◆ EXERCISE BRIEF ◆
Each line containing the word "script" should be found and copied.

(Collected data)
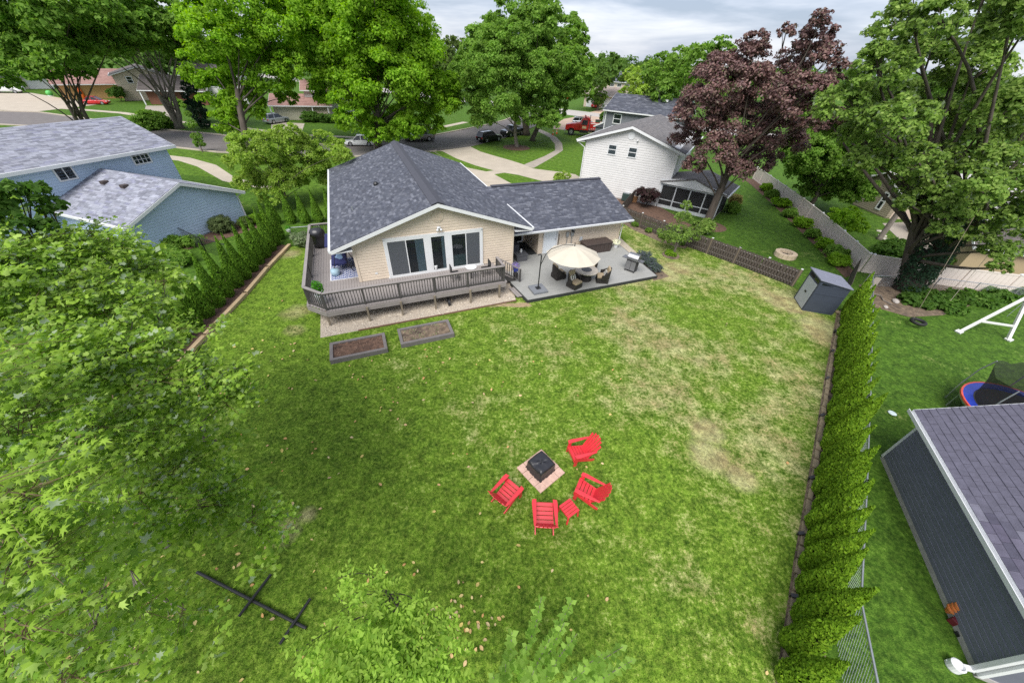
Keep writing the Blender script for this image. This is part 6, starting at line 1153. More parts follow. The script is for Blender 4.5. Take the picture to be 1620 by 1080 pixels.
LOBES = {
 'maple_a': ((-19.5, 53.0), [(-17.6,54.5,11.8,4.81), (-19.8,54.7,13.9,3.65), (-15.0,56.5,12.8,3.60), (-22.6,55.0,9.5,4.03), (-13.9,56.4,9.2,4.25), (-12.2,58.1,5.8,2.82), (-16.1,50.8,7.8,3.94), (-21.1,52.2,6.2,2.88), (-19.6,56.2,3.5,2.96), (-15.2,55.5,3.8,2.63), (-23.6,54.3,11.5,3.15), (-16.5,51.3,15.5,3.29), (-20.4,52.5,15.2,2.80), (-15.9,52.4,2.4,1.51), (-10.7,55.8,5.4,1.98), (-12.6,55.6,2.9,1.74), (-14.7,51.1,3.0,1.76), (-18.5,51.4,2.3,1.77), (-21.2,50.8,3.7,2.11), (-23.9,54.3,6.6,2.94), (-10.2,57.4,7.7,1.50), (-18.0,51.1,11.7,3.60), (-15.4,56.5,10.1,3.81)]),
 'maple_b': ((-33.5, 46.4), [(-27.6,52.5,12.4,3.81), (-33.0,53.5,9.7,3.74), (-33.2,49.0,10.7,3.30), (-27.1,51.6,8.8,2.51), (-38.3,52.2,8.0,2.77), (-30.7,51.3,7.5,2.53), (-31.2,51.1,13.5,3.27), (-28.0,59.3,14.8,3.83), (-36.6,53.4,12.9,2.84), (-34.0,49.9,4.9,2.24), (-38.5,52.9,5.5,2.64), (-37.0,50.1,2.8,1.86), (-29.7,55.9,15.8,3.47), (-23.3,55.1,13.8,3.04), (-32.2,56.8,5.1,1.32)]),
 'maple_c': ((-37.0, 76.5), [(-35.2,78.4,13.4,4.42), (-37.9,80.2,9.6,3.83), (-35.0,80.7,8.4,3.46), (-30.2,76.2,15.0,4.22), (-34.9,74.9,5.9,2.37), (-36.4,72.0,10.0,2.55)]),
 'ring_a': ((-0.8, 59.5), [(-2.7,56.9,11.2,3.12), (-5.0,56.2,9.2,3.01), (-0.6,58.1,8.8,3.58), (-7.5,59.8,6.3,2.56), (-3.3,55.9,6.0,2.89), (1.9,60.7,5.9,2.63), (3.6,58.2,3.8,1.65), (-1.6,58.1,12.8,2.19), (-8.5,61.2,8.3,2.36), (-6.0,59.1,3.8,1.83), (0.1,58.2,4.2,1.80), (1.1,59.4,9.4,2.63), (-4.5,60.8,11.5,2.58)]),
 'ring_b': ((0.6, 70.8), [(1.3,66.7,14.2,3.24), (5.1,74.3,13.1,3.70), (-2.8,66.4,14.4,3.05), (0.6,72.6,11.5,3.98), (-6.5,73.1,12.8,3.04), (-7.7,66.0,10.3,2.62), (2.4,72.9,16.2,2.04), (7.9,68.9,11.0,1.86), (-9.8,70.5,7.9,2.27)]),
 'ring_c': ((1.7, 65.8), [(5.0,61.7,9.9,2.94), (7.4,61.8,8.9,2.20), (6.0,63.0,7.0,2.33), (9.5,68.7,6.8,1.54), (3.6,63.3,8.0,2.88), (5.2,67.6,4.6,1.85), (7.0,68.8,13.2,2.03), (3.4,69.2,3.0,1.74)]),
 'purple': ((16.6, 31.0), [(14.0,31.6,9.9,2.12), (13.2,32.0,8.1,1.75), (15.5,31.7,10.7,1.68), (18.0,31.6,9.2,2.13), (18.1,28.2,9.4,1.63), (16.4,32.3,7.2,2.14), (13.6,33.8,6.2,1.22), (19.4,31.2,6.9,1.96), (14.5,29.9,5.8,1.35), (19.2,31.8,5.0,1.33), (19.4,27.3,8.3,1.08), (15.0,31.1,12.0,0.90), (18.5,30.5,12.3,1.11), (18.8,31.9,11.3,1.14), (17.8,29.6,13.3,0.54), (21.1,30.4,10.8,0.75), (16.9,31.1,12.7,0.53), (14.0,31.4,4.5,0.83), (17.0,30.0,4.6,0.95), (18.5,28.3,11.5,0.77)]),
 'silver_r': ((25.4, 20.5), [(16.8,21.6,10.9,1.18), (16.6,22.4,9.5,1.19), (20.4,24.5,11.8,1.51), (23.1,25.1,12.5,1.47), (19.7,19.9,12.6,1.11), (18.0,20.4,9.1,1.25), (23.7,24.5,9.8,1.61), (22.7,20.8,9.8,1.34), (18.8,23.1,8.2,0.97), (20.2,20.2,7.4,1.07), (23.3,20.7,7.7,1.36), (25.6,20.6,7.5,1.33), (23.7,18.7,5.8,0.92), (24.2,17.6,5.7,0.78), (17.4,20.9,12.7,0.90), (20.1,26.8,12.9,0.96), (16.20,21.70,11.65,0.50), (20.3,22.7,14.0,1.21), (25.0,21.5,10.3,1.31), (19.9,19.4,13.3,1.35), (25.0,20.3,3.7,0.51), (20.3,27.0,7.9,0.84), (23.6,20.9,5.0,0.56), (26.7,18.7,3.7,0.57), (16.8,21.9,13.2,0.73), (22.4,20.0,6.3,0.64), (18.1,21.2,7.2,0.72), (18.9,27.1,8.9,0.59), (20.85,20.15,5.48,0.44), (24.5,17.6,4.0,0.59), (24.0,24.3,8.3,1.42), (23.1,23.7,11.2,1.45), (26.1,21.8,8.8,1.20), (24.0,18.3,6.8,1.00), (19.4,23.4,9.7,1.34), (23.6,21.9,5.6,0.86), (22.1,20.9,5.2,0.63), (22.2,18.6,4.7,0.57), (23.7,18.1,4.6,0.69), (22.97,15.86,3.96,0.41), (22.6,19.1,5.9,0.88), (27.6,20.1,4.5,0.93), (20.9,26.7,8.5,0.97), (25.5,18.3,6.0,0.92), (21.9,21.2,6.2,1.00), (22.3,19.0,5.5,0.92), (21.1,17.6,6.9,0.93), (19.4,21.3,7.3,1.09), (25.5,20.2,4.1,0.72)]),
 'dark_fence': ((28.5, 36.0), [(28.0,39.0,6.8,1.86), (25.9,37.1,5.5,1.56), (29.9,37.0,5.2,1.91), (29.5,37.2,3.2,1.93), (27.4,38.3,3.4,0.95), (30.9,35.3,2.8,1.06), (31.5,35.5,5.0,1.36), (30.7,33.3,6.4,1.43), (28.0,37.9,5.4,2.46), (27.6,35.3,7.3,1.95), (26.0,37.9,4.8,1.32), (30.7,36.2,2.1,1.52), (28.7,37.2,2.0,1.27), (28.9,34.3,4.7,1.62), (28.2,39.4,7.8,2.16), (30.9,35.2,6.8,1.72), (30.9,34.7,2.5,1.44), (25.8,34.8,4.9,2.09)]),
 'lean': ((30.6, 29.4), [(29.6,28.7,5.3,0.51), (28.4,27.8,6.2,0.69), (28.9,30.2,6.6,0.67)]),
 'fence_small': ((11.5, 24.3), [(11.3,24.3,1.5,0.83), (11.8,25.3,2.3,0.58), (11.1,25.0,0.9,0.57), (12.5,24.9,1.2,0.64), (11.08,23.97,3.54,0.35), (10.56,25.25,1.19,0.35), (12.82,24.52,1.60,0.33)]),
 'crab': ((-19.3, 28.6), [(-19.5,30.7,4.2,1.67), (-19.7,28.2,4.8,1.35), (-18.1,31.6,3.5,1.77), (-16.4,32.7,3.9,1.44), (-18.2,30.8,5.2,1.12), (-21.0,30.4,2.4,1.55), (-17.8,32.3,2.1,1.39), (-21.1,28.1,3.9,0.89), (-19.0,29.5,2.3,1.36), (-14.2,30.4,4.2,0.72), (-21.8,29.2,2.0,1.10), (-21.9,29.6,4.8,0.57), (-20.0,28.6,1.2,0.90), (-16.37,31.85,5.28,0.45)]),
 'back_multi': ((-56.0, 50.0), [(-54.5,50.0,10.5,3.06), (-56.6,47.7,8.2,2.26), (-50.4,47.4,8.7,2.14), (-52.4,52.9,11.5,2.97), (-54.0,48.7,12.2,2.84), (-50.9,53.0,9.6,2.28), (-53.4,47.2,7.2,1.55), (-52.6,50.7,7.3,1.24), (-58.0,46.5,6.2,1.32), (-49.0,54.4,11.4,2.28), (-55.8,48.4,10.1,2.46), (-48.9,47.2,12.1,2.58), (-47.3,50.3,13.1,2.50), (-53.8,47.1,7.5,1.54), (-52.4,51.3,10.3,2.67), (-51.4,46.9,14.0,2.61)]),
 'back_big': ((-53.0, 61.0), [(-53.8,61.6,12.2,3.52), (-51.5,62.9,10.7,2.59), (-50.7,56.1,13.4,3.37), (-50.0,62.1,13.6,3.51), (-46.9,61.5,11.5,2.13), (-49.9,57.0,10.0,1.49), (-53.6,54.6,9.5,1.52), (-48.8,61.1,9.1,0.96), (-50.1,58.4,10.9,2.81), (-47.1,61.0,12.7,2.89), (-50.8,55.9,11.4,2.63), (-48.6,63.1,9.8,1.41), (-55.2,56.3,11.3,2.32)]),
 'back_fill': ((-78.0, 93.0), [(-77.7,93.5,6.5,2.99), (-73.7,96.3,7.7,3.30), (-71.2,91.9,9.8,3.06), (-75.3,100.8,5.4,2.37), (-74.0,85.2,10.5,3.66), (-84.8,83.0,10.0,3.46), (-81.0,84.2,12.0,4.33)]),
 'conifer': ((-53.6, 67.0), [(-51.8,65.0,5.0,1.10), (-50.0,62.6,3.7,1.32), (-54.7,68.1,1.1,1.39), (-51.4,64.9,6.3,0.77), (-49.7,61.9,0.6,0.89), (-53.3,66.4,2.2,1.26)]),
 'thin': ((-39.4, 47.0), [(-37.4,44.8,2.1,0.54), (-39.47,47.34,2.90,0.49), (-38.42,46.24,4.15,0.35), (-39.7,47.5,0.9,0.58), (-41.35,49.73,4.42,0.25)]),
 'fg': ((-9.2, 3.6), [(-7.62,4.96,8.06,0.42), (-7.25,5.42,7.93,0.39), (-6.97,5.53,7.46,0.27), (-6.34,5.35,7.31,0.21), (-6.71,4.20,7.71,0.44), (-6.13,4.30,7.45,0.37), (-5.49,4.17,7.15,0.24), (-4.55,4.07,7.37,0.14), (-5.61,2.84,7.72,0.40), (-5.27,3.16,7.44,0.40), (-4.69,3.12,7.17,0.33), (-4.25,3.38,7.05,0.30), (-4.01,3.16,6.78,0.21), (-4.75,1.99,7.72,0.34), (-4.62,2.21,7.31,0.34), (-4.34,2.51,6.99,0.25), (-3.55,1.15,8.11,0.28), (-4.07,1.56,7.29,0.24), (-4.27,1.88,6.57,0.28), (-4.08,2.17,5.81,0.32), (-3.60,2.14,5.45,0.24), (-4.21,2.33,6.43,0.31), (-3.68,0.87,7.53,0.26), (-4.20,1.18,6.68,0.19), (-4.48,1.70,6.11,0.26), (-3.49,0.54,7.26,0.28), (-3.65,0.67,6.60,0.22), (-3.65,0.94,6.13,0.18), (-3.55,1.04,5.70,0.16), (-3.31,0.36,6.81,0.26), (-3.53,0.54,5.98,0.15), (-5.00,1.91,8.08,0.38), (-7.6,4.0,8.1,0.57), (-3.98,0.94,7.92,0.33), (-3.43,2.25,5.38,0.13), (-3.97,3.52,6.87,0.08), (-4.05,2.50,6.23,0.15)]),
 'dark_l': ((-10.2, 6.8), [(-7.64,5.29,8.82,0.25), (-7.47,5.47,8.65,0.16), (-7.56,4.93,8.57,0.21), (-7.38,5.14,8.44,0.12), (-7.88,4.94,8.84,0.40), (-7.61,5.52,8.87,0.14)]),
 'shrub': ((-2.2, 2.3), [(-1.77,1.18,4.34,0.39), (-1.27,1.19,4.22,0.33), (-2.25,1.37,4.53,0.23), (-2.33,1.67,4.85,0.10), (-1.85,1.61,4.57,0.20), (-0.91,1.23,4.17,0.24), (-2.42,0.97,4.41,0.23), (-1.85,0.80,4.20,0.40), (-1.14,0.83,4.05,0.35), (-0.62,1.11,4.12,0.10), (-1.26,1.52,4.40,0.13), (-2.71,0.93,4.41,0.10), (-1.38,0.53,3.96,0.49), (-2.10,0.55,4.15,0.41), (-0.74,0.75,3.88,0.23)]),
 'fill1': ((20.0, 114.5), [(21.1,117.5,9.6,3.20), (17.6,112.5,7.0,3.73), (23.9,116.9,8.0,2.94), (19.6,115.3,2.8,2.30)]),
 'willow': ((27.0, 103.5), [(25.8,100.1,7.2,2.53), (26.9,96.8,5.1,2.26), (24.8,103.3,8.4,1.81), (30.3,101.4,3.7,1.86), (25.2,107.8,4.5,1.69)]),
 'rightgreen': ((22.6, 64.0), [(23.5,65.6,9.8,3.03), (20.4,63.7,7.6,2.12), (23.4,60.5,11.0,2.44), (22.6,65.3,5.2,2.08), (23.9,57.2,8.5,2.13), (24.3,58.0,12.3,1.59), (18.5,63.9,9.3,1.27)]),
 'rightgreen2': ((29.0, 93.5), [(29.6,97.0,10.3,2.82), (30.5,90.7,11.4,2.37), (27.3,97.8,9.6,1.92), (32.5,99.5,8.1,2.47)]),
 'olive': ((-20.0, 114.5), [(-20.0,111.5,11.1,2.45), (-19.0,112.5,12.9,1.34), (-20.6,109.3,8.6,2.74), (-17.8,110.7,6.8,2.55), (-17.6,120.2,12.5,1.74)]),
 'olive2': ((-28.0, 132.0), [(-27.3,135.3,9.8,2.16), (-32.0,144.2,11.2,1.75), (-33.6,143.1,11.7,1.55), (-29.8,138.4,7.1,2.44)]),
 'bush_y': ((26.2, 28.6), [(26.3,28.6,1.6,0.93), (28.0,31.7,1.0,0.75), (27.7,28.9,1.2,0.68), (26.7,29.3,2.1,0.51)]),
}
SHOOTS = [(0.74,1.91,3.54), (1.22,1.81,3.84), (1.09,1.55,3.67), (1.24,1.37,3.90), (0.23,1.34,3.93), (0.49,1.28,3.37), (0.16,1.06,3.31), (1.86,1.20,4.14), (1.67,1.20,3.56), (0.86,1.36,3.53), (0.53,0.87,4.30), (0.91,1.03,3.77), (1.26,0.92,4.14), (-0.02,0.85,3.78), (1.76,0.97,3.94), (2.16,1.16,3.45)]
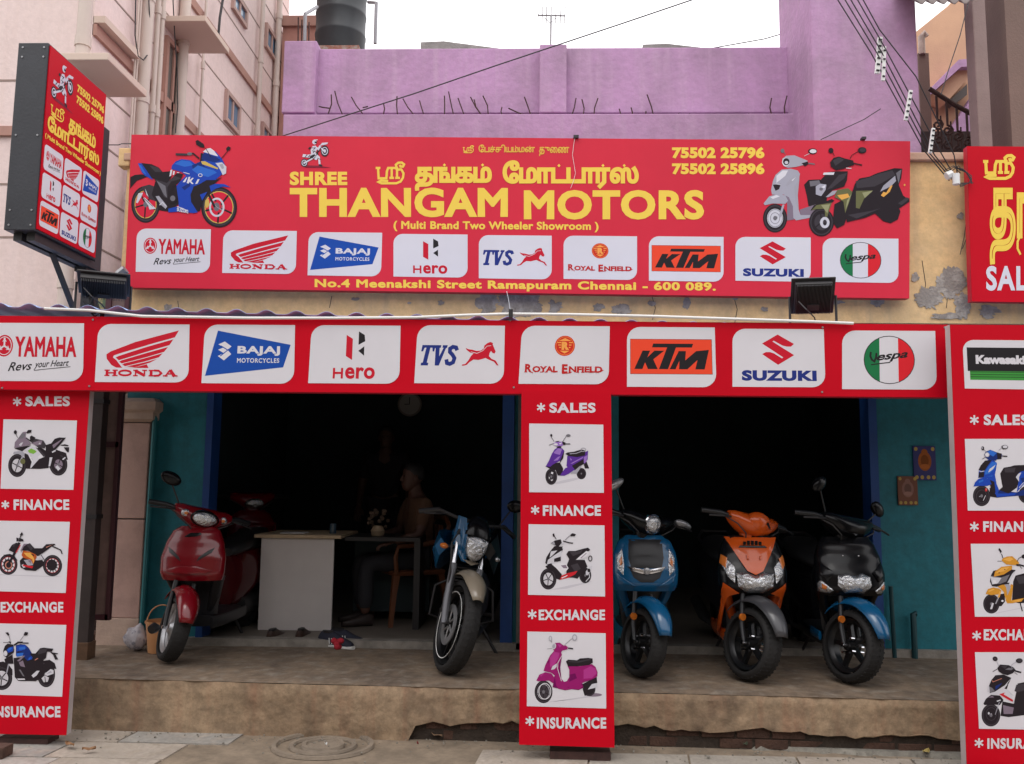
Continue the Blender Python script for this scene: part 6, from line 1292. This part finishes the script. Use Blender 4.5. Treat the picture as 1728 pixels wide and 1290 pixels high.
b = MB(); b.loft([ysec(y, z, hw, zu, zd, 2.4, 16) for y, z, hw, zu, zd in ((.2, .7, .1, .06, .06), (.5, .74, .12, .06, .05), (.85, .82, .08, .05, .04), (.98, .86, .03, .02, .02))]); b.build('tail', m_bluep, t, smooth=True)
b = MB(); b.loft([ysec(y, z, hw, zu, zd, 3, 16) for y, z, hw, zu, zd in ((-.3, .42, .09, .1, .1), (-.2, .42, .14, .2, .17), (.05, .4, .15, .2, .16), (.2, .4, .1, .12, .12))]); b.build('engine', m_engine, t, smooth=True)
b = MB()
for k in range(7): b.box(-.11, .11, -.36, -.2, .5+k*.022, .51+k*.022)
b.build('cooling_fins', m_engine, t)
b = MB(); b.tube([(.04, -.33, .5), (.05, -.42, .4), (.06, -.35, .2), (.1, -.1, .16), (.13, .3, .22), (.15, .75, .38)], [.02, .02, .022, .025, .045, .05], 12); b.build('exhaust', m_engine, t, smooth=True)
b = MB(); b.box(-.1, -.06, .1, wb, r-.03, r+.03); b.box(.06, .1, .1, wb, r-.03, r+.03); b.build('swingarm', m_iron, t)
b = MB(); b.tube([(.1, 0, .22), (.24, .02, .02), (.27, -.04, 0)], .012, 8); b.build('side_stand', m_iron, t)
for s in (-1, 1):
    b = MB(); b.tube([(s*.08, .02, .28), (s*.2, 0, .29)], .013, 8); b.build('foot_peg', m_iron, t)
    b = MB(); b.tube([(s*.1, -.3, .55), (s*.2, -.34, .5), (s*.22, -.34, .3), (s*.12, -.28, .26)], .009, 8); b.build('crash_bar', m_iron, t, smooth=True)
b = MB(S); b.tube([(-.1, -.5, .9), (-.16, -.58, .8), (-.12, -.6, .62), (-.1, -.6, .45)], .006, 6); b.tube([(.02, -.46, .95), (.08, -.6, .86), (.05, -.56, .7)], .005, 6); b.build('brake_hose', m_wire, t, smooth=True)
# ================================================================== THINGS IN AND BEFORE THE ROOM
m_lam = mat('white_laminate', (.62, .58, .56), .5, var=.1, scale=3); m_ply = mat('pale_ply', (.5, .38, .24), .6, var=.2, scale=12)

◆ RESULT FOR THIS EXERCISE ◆
Keep writing the Blender script for this image. This is part 6, starting at line 1153. More parts follow. The script is for Blender 4.5. Take the picture to be 1620 by 1080 pixels.
Continue the Blender Python script for this scene: part 6, from line 1292. This part finishes the script. Use Blender 4.5. Treat the picture as 1728 pixels wide and 1290 pixels high.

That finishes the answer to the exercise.